Transcribe exactly the span of lines that begins the records and ends with the line holding "edge_amp=.2, scal=.8, rill=.35)", both boundary lines included.

:::

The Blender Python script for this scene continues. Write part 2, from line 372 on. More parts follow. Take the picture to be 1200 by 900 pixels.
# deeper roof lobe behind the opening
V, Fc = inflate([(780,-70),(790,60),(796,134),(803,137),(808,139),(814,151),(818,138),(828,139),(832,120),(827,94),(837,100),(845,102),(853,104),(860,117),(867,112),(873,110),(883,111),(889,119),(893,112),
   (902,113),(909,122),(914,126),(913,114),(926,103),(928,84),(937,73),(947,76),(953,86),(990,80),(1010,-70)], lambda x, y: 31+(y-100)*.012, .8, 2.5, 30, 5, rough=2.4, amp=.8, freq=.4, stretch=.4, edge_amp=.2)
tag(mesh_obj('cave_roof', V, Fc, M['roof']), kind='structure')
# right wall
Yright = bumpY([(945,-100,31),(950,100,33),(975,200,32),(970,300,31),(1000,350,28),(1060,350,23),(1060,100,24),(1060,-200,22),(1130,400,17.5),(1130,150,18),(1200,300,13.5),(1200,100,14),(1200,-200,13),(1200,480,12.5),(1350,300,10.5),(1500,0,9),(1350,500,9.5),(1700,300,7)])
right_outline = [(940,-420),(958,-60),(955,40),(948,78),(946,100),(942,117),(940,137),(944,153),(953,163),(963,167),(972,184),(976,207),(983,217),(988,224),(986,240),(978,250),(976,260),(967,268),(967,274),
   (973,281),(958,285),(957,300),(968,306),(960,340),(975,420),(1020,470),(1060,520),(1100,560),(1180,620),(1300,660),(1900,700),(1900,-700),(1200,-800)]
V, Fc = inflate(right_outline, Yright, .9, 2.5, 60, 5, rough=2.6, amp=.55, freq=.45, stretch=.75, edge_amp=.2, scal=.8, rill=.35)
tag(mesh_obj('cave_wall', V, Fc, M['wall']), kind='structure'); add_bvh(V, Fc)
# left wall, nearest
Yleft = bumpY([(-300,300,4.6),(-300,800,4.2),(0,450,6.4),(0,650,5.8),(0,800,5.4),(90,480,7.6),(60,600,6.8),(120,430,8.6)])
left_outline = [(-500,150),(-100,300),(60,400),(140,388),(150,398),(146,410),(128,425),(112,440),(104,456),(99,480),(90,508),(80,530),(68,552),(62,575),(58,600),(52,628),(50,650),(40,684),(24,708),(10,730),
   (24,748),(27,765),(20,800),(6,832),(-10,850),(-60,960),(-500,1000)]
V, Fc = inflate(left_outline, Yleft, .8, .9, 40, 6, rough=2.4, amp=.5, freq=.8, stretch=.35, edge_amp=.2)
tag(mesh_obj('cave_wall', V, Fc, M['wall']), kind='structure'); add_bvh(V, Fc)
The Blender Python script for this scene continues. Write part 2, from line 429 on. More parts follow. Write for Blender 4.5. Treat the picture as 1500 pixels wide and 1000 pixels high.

:::

» ANSWER TO THIS EXERCISE:
The Blender Python script for this scene continues. Write part 2, from line 372 on. More parts follow. Take the picture to be 1200 by 900 pixels.
# deeper roof lobe behind the opening
V, Fc = inflate([(780,-70),(790,60),(796,134),(803,137),(808,139),(814,151),(818,138),(828,139),(832,120),(827,94),(837,100),(845,102),(853,104),(860,117),(867,112),(873,110),(883,111),(889,119),(893,112),
   (902,113),(909,122),(914,126),(913,114),(926,103),(928,84),(937,73),(947,76),(953,86),(990,80),(1010,-70)], lambda x, y: 31+(y-100)*.012, .8, 2.5, 30, 5, rough=2.4, amp=.8, freq=.4, stretch=.4, edge_amp=.2)
tag(mesh_obj('cave_roof', V, Fc, M['roof']), kind='structure')
# right wall
Yright = bumpY([(945,-100,31),(950,100,33),(975,200,32),(970,300,31),(1000,350,28),(1060,350,23),(1060,100,24),(1060,-200,22),(1130,400,17.5),(1130,150,18),(1200,300,13.5),(1200,100,14),(1200,-200,13),(1200,480,12.5),(1350,300,10.5),(1500,0,9),(1350,500,9.5),(1700,300,7)])
right_outline = [(940,-420),(958,-60),(955,40),(948,78),(946,100),(942,117),(940,137),(944,153),(953,163),(963,167),(972,184),(976,207),(983,217),(988,224),(986,240),(978,250),(976,260),(967,268),(967,274),
   (973,281),(958,285),(957,300),(968,306),(960,340),(975,420),(1020,470),(1060,520),(1100,560),(1180,620),(1300,660),(1900,700),(1900,-700),(1200,-800)]
V, Fc = inflate(right_outline, Yright, .9, 2.5, 60, 5, rough=2.6, amp=.55, freq=.45, stretch=.75, edge_amp=.2, scal=.8, rill=.35)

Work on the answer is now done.